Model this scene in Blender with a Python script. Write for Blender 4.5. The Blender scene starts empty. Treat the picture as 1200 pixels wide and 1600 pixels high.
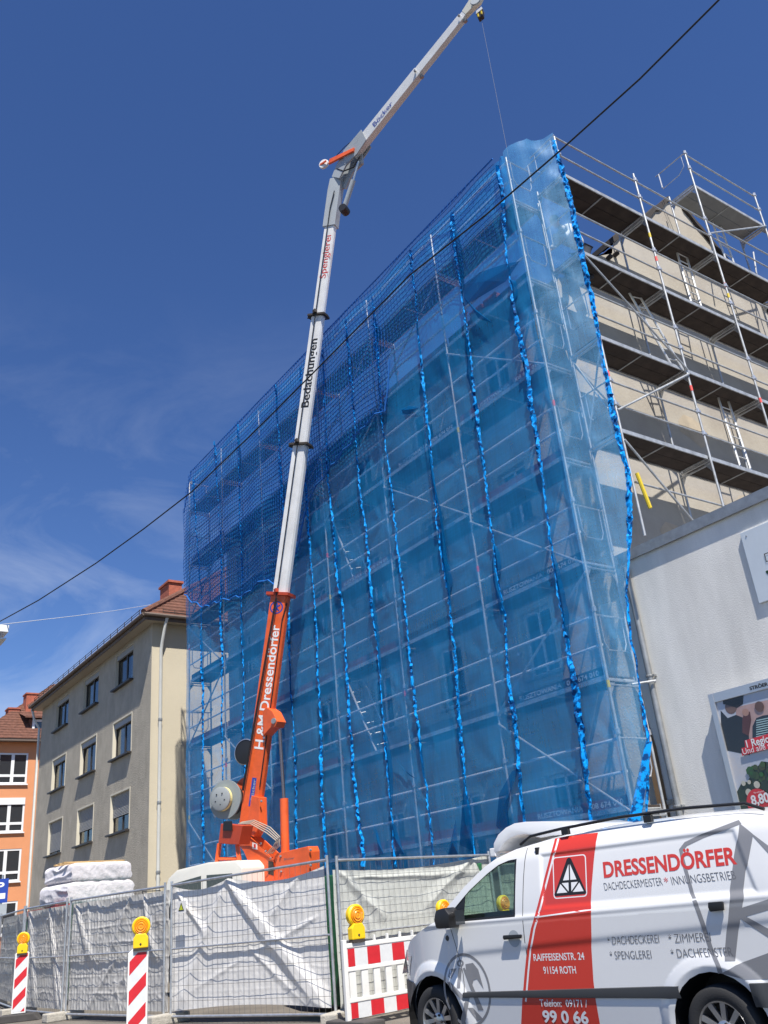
import bpy, bmesh, math, random
from mathutils import Vector, Matrix, noise
random.seed(7)
R = math.radians
S = bpy.context.scene
COL = S.collection

# ------------------------------------------------------------------ camera
CAM = Vector((0.0, 0.0, 1.37))
RM = Matrix(((0.56192048, 0.38245047, 0.73346916),
             (0.82234602, -0.16244969, -0.54530461),
             (-0.08940017, 0.90958328, -0.40579043)))
FPX = 1375.0
cd = bpy.data.cameras.new('camera'); cam = bpy.data.objects.new('camera', cd); COL.objects.link(cam)
cd.sensor_fit = 'AUTO'; cd.sensor_width = 36.0; cd.lens = 36.0 * FPX / 1600.0
cd.clip_start = 0.1; cd.clip_end = 2500
cam.matrix_world = Matrix.Translation(CAM) @ RM.to_4x4()
S.camera = cam

# ------------------------------------------------------------------ world, sun, exposure
SUN = Vector((0.57, -0.20, 1.0)).normalized()
SUN_EL = math.asin(SUN.z); SUN_AZ = math.atan2(SUN.x, SUN.y)
W = bpy.data.worlds.new('World'); S.world = W; W.use_nodes = True
nt = W.node_tree; nt.nodes.clear()
def wn(t, **k):
    n = nt.nodes.new(t)
    for a, b in k.items(): setattr(n, a, b)
    return n
sky = wn('ShaderNodeTexSky', sky_type='NISHITA', sun_disc=False, sun_elevation=SUN_EL, sun_rotation=SUN_AZ,
         altitude=900, air_density=1.0, dust_density=0.15, ozone_density=4.5)
tc = wn('ShaderNodeTexCoord')
mp = wn('ShaderNodeMapping'); mp.inputs['Scale'].default_value = (2.1, 3.6, 8.0); mp.inputs['Rotation'].default_value = (0.25, 0.1, 0.6)
cn = wn('ShaderNodeTexNoise'); cn.inputs['Scale'].default_value = 1.25; cn.inputs['Detail'].default_value = 9; cn.inputs['Roughness'].default_value = 0.6
cn.inputs['Distortion'].default_value = 0.7
cr = wn('ShaderNodeValToRGB'); cr.color_ramp.elements[0].position = 0.47; cr.color_ramp.elements[0].color = (0, 0, 0, 1)
cr.color_ramp.elements[1].position = 0.86; cr.color_ramp.elements[1].color = (0.42, 0.42, 0.42, 1)
mx = wn('ShaderNodeMixRGB'); mx.inputs['Color2'].default_value = (6.4, 6.9, 7.6, 1)
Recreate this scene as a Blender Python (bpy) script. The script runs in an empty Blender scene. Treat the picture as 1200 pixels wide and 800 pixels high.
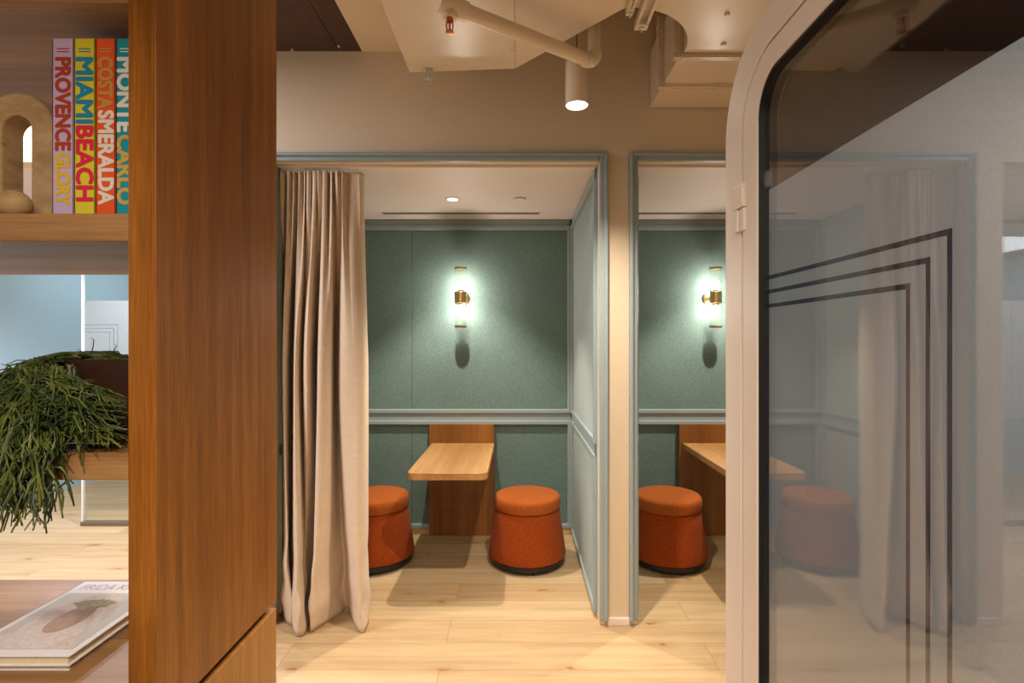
import bpy, bmesh, math, random
from mathutils import Vector, Matrix
R = random.Random(7)
PI = math.pi
scene = bpy.context.scene
COL = scene.collection
F, VX, VY, H = 620.0, 607.0, 400.0, 1.55      # focal length (px), vanishing point, eye height
def P(px, d): return (px - VX) * d / F        # X of a photo column at a depth
def Zp(py, d): return H + (VY - py) * d / F   # Z of a photo row at a depth

# ------------------------------------------------------------------ materials
def lin(c):
    r = []
    for v in c:
        v /= 255.0
        r.append(v / 12.92 if v <= 0.04045 else ((v + 0.055) / 1.055) ** 2.4)
    return (r[0], r[1], r[2], 1.0)
def base_mat(name):
    m = bpy.data.materials.new(name); m.use_nodes = True
    nt = m.node_tree; b = nt.nodes['Principled BSDF']
    return m, nt, b
def N(nt, t, **kw):
    n = nt.nodes.new(t)
    for k, v in kw.items():
        if k.startswith('i_'):
            n.inputs[k[2:].replace('_', ' ')].default_value = v
        else: setattr(n, k, v)
    return n
def mixc(nt, fac, a, b, mode='MIX'):
    n = nt.nodes.new('ShaderNodeMix'); n.data_type = 'RGBA'; n.blend_type = mode
    for s, v in ((n.inputs[0], fac), (n.inputs[6], a), (n.inputs[7], b)):
        if isinstance(v, bpy.types.NodeSocket): nt.links.new(v, s)
        else: s.default_value = v
    return n.outputs[2]
def ramp(nt, src, stops):
    n = nt.nodes.new('ShaderNodeValToRGB')
    e = n.color_ramp.elements
    while len(e) < len(stops): e.new(0.5)
    for el, (p, c) in zip(e, stops): el.position = p; el.color = c
    nt.links.new(src, n.inputs[0]); return n.outputs[0]
def coords(nt, scale=(1, 1, 1), kind='Object', loc=(0, 0, 0)):
    if kind == 'World':
        g = nt.nodes.new('ShaderNodeNewGeometry'); s = g.outputs['Position']
    else:
        t = nt.nodes.new('ShaderNodeTexCoord'); s = t.outputs[kind]
    mp = nt.nodes.new('ShaderNodeMapping'); mp.inputs['Scale'].default_value = scale
    mp.inputs['Location'].default_value = loc
    nt.links.new(s, mp.inputs[0]); return mp.outputs[0]
def bump(nt, b, src, strength, dist=0.01):
    n = nt.nodes.new('ShaderNodeBump'); n.inputs['Strength'].default_value = strength
    n.inputs['Distance'].default_value = dist
    nt.links.new(src, n.inputs['Height']); nt.links.new(n.outputs[0], b.inputs['Normal'])
def noise(nt, vec, scale, detail=3, rough=0.55):
    n = nt.nodes.new('ShaderNodeTexNoise'); n.inputs['Scale'].default_value = scale
    n.inputs['Detail'].default_value = detail; n.inputs['Roughness'].default_value = rough
    nt.links.new(vec, n.inputs['Vector']); return n.outputs['Fac']

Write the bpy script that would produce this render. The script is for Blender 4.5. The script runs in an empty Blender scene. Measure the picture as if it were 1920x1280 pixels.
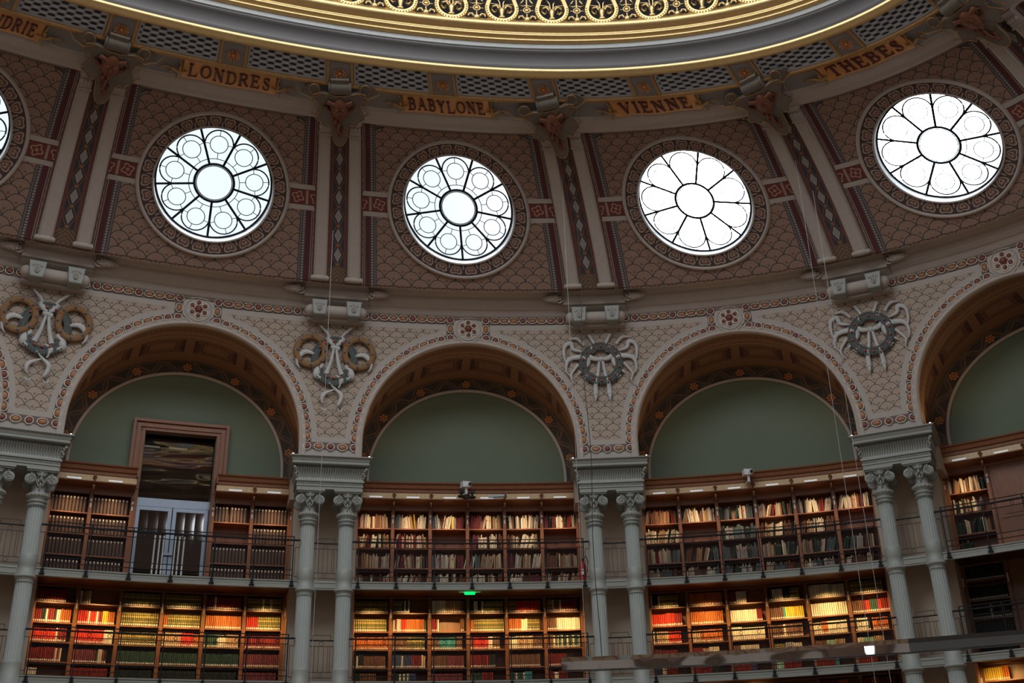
import bpy, math, random
import numpy as np
from mathutils import Matrix, Vector
R_ = random.Random(7)
PI = math.pi
scn = bpy.context.scene
COL = scn.collection

# ------------------------------------------------------------------ camera
cam_d = bpy.data.cameras.new('camera'); cam = bpy.data.objects.new('camera', cam_d); COL.objects.link(cam)
cr, cu, cf = (0.91980133, -0.39132127, -0.02886482), (-0.14818449, -0.4145382, 0.8978861), (0.3633275, 0.82159951, 0.43928053)
cam.matrix_world = Matrix(((cr[0], cu[0], -cf[0], -1.87775), (cr[1], cu[1], -cf[1], -14.61341), (cr[2], cu[2], -cf[2], 1.6), (0, 0, 0, 1)))
cam_d.sensor_width = 36; cam_d.sensor_fit = 'HORIZONTAL'; cam_d.lens = 36 * 2208.507 / 1920
cam_d.shift_x = (960 - 985.949) / 1920; cam_d.shift_y = (566.595 - 640) / 1920
cam_d.clip_end = 300
scn.camera = cam
scn.view_settings.view_transform = 'Standard'; scn.view_settings.look = 'None'
scn.view_settings.gamma = 1; scn.view_settings.use_curve_mapping = False
scn.view_settings.exposure = 0.0
# ------------------------------------------------------------------ daylight outside and through the glazed crown of the dome
wd = bpy.data.worlds.new('sky'); scn.world = wd; wd.use_nodes = True
bg = wd.node_tree.nodes['Background']; bg.inputs[0].default_value = (0.88, 0.955, 1.0, 1)
_n = wd.node_tree.nodes; _l = wd.node_tree.links; _tc = _n.new('ShaderNodeTexCoord'); _dp = _n.new('ShaderNodeVectorMath'); _dp.operation = 'DOT_PRODUCT'
_dp.inputs[1].default_value = Vector((15.9, 20.0, 16.6)).normalized(); _l.new(_tc.outputs['Generated'], _dp.inputs[0])     # bright cloud around the sun
_mx = _n.new('ShaderNodeMath'); _mx.operation = 'MAXIMUM'; _mx.inputs[1].default_value = 0; _l.new(_dp.outputs['Value'], _mx.inputs[0])
_pw = _n.new('ShaderNodeMath'); _pw.operation = 'POWER'; _pw.inputs[1].default_value = 160; _l.new(_mx.outputs[0], _pw.inputs[0])
_ma = _n.new('ShaderNodeMath'); _ma.operation = 'MULTIPLY_ADD'; _ma.inputs[1].default_value = 34; _ma.inputs[2].default_value = 1.15; _l.new(_pw.outputs[0], _ma.inputs[0])
_sx = _n.new('ShaderNodeSeparateXYZ'); _l.new(_tc.outputs['Generated'], _sx.inputs[0]); _mr = _n.new('ShaderNodeMapRange'); _mr.inputs[1].default_value = .62; _mr.inputs[2].default_value = .9; _mr.inputs[4].default_value = 9; _l.new(_sx.outputs[2], _mr.inputs[0])   # brighter zenith
_ad = _n.new('ShaderNodeMath'); _l.new(_ma.outputs[0], _ad.inputs[0]); _l.new(_mr.outputs[0], _ad.inputs[1]); _l.new(_ad.outputs[0], bg.inputs[1])
def area(name, loc, direction, sx, sy, watts, color, spread=PI):
    L = bpy.data.lights.new(name, 'AREA'); L.shape = 'RECTANGLE'; L.size = sx; L.size_y = sy; L.energy = watts; L.color = color; L.spread = spread
    o = bpy.data.objects.new(name, L); COL.objects.link(o); o.location = loc
    o.rotation_euler = Vector(direction).to_track_quat('-Z', 'Y').to_euler(); return o
sky_l = area('skylight_daylight', (0, 0, 23.6), (0, 0, -1), 24, 11, 2300, (0.93, 0.97, 1.0)); sky_l.data.shape = 'ELLIPSE'
LAMP_UP, LAMP_LOW = 3.7, 10.5            # watts of the little bookcase lights

# ------------------------------------------------------------------ the oval: u counts bays, n metres inward, z up
EA, EB, EV, S, MIX = 21.562, 14.777, 2.174, 7.399, 1.394
_t = np.linspace(0, 2 * PI, 8001); _x, _y = EA * np.cos(_t), EB * np.sin(_t)
_s = np.r_[0, np.cumsum(np.hypot(np.diff(_x), np.diff(_y)))]; PER = _s[-1]; UT = PER / S     # UT bays close the ring
def W(u, n, z):
    u, n, z = np.broadcast_arrays(np.asarray(u, float), np.asarray(n, float), np.asarray(z, float))
    t = np.interp((PER / 4 + EV - u * S) % PER, _s, _t); c, s = np.cos(t), np.sin(t)
    nx, ny = -c / EA, -s / EB; L = np.hypot(nx, ny); nx, ny = nx / L, ny / L
    up = (n > 0) & (z > 11.5)
    dx = np.where(up, -MIX * c + (1 - MIX) * nx, nx); dy = np.where(up, -MIX * s + (1 - MIX) * ny, ny)
    return np.stack([EA * c + dx * n, EB * s + dy * n, z], -1)
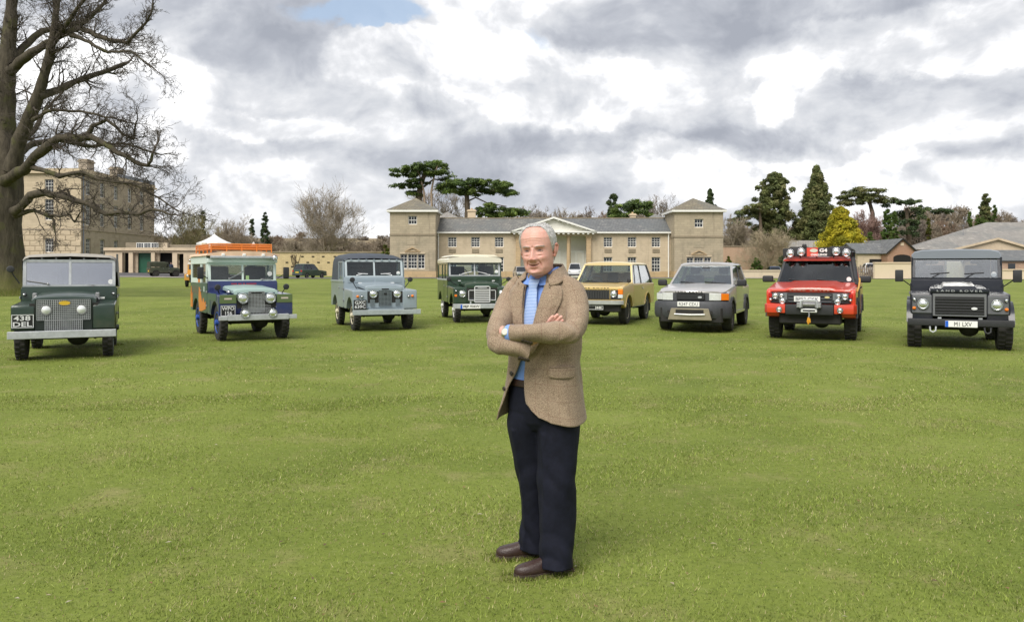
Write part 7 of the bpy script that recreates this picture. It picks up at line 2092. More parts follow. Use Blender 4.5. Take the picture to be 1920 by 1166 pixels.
patch('pocket_flap', .50, 1.42, .974, 1.024, .008, .0, rnd=.12)
patch('pocket_welt', .49, 1.43, 1.025, 1.031, .008, .0, rnd=0, thick=.004, nz=4)
patch('breast_pocket', .24, .66, 1.280, 1.300, .006, .020, rnd=0, nz=5)
for a, z, of_ in ((-.44, .985, .012), (-.66, .905, .020)):
    q = tsurf(np.array(a), np.array(z), of_); d_ = Vector((-math.sin(TYAW + .5), -math.cos(TYAW + .5), 0))
    bo = MB().lathe([(.011, 0), (.012, -.004), (.009, -.007), (.004, -.005), (.001, -.005)], (0, 0, 0), 'y', 14).build('button', horn, jacket); bo.location = q; bo.rotation_euler = (0, 0, TYAW - .45)


# ---------------------------------------------------------------- sleeves
def spline(pts, n):
    P_ = np.array(pts, float); k = len(P_); Q = []
    for t_ in np.linspace(0, k - 1, n):
        i = min(int(t_), k - 2); u = t_ - i; p0, p1, p2, p3 = P_[max(i - 1, 0)], P_[i], P_[i + 1], P_[min(i + 2, k - 1)]
        Q.append(.5 * ((2 * p1) + (p2 - p0) * u + (2 * p0 - 5 * p1 + 4 * p2 - p3) * u * u + (3 * p1 - p0 - 3 * p2 + p3) * u ** 3))
    return np.array(Q)


def sleeve(name, pts, mat, parent, n=90, m_=44, seed=1, elbow=.5, amp=1.0, thick=.005):
    """pts rows: x y z radius_a radius_b"""
    Q = spline(pts, n); rg = np.random.default_rng(seed)
    G = np.empty((n, m_, 3)); UVl = np.empty((n, m_, 2)); up = None; ln = 0
    for i in range(n):
        p = Q[i, :3]; tt = Q[min(i + 1, n - 1), :3] - Q[max(i - 1, 0), :3]; tt /= np.linalg.norm(tt)
        if up is None: up = np.array([0, -1., 0]) if abs(tt[1]) < .8 else np.array([0, 0, 1.])
        u = up - tt * up.dot(tt); u /= np.linalg.norm(u); v_ = np.cross(tt, u); up = u
        if i: ln += np.linalg.norm(Q[i, :3] - Q[i - 1, :3])
        s_ = i / (n - 1); a = np.linspace(0, 2 * np.pi, m_, endpoint=False)
        cr = math.exp(-((s_ - elbow) / .13) ** 2)
        inner = .5 + .5 * np.cos(a - 2.4 * (1 if seed == 2 else -1))
        ph = 2.6 * np.sin(a + seed) + 1.3 * np.sin(2 * a + 9 * s_)
        wr = amp * (.0105 * cr * inner * (np.abs(np.sin(s_ * 42 + ph * .6)) - .5) + .0036 * np.sin(s_ * 23 + 2.4 * np.cos(a + 1.3 * seed) + 1.7 * np.sin(s_ * 11)) + .0022 * np.sin(a * 2 + s_ * 17 + seed) + .0042 * (np.abs(np.sin(s_ * 36 + ph)) - .6) * np.clip(np.sin(s_ * 13 + a + seed), 0, 1))
        r_a, r_b = Q[i, 3] * (.94 - .10 * s_) + wr, Q[i, 4] * (.94 - .10 * s_) + wr
        G[i] = p + np.outer(np.cos(a) * r_a, u) + np.outer(np.sin(a) * r_b, v_)
        UVl[i] = np.stack([a * .06, np.full(m_, ln)], 1)
    return grid_obj(name, G, mat, parent, True, UVl, thick)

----

- Given problem:
Extract, without any images, the part of the material above that opens with the line containing "Write the bpy" and closes with the line containing "COL = scn.collection", both lines included.

- Expected answer:
Write the bpy script that would produce this render. The script is for Blender 4.5. The script runs in an empty Blender scene. Measure the picture as if it were 1920x1280 pixels.
import bpy, math, random
import numpy as np
from mathutils import Matrix, Vector
R_ = random.Random(7)
PI = math.pi
scn = bpy.context.scene
COL = scn.collection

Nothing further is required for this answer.